New York

“Fluxus Closing In”

Salvatore Ala Gallery

Ben Vautier once wrote that “Fluxus is a pain in art’s ass,” and though, indeed, it once was, this show did little to perpetuate this reputation. Although comprehensive—the exhibition included over 200 works dating from the late ’50s to the present—it lacked the wonderful irreverence, immediacy, and edgy incorrigibility that originally characterized Fluxus. Unlike gallery-oriented happenings, which depended on a spatial sensibility, Fluxus seems to have embodied a musically oriented temporal sensibility as well, which fueled the element of chance in the work, and ultimately affected the choice of sites. Many of the original Fluxus artists, such as Dick Higgins and George Brecht, studied with John Cage at the New School, and some of Brecht’s earliest work took the form of verbal scores that offered a choice of responses. Consider his Word Event, 1961, or Three Telephone Events, 1961, in which three related actions are typed on small cards: “When the telephone rings, it is allowed to continue ringing, until it stops.” “When the telephone rings, the receiver is lifted, then replaced.” “When the telephone rings, it is answered.” Here is a “visual art” in which the object isn’t primary, an art that is partially conceived in terms of time. Daniel Spoerri’s “snare paintings” are more experiential in their evocation of an activity than they are representational, and Yoko Ono’s Painting to Hammer a Nail, 1961, suggests an event or action and again takes on the quality of a score.

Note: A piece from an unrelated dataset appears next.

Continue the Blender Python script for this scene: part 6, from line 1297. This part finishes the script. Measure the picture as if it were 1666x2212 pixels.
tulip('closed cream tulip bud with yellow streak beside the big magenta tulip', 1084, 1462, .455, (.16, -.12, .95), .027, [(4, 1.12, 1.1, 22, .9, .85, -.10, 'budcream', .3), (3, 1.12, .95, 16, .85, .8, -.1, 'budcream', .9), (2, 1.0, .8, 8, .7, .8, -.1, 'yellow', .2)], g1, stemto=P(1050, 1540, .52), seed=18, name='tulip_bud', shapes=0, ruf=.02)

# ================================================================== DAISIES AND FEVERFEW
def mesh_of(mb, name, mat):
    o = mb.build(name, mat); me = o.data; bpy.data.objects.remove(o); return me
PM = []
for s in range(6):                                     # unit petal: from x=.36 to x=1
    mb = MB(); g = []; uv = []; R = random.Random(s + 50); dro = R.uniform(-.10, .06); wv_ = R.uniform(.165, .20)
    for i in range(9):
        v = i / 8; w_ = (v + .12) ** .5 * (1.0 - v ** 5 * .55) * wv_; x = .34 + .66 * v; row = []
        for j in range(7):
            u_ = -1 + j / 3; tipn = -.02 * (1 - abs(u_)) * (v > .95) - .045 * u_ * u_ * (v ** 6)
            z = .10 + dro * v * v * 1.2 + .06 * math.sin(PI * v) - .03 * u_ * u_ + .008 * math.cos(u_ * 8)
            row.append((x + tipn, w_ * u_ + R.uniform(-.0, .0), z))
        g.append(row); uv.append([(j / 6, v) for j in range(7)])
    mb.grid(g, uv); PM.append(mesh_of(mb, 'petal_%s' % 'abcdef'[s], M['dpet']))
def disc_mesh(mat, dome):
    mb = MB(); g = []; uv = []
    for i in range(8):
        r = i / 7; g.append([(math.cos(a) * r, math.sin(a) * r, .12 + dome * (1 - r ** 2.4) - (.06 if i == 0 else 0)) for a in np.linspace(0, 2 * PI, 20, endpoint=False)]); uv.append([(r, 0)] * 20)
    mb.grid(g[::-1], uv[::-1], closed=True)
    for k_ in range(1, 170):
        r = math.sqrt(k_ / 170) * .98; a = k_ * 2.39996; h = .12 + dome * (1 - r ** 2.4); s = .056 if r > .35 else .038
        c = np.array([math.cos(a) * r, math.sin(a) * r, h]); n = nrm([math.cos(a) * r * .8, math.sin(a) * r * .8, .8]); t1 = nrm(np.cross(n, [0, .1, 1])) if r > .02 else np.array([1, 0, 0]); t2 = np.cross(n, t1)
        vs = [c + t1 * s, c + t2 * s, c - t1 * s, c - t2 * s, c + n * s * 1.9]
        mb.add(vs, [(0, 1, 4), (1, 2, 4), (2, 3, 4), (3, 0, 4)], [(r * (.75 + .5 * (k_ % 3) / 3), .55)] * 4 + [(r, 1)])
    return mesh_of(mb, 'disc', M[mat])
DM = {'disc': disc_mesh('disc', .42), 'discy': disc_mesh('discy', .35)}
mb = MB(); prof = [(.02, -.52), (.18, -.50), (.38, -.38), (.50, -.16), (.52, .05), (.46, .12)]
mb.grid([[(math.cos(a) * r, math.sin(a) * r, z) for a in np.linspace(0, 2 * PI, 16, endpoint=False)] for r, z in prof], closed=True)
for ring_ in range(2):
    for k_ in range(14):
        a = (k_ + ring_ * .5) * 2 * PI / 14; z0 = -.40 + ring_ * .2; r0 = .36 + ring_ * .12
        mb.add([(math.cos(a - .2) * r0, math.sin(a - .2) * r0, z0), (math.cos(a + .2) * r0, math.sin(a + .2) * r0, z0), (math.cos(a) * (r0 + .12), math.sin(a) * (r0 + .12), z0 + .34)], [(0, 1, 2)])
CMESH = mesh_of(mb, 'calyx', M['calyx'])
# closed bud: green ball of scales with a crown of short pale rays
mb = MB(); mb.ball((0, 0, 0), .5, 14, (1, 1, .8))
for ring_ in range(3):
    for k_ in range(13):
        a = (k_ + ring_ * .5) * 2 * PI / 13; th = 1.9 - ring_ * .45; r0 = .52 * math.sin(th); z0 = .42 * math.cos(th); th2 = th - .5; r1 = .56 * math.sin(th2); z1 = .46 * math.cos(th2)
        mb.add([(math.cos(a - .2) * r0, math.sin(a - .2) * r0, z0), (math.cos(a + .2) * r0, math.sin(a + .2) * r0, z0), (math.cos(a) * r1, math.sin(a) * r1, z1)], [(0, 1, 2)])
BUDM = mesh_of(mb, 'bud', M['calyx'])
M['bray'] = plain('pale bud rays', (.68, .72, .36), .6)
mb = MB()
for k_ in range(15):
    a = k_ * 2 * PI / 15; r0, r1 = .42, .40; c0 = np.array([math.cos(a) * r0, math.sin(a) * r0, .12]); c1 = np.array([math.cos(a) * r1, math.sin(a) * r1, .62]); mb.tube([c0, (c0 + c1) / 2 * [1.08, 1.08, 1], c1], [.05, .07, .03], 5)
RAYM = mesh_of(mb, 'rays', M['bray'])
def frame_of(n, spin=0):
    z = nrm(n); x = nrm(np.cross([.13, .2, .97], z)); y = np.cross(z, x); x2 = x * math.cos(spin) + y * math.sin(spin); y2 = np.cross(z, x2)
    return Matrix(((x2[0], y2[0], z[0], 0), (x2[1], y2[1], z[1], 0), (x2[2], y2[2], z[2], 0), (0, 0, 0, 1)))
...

There was also a political aspect to much of the Fluxus activities—a nonhierarchical, antielitist idea of “intermedia”—that made the conventional object and the art market seem obsolete. It was the left-leaning politics of many Fluxus artists that made the “movement” much more popular in Europe than in America, and that may have ultimately divided the Fluxus artists—some members were more extreme in their political beliefs than others.

Though the opportunity to see this superb work is more than welcome, this exhibition is inevitably somewhat problematic, given that the gallery context feels antithetical to what are frequently taken as the initial political, philosophical, and artistic tenets of Fluxus. Where once virtually anyone could buy Fluxus work as it had yet to completely enter the gallery/collector system, it has now been co-opted by the very market it once playfully subverted. Fluxus is currently “hot”; it was featured at this year’s Venice Biennale, and Fluxus exhibitions are cropping up everywhere. If the work feels nostalgic because it hints at a spirit that is long gone, there is certainly an admirable art-historical quality to this show. Perhaps my purist attitude is ultimately as confining as it is dated, for Fluxus still seems to succeed in posing some difficult questions; at least the work continues to inspire debate.

Brecht’s advice in “Something About Fluxus,” May 1964, may still be the best point of departure: “Whether you think that concert halls, theaters, and art galleries are the natural places to present music, performances, and objects, or find these places mummifying, preferring streets, homes, and railway stations, or do not find it useful to distinguish between these two aspects of the world theater, there is someone associated with Fluxus who agrees with you. Artists, anti-artists, non-artists, anartists , the politically committed and the apolitical, poets of non-poetry, non-dancers dancing, doers, undoers, and non-doers, Fluxus encompasses opposites. Consider opposing it, supporting it, ignoring it, changing your mind.”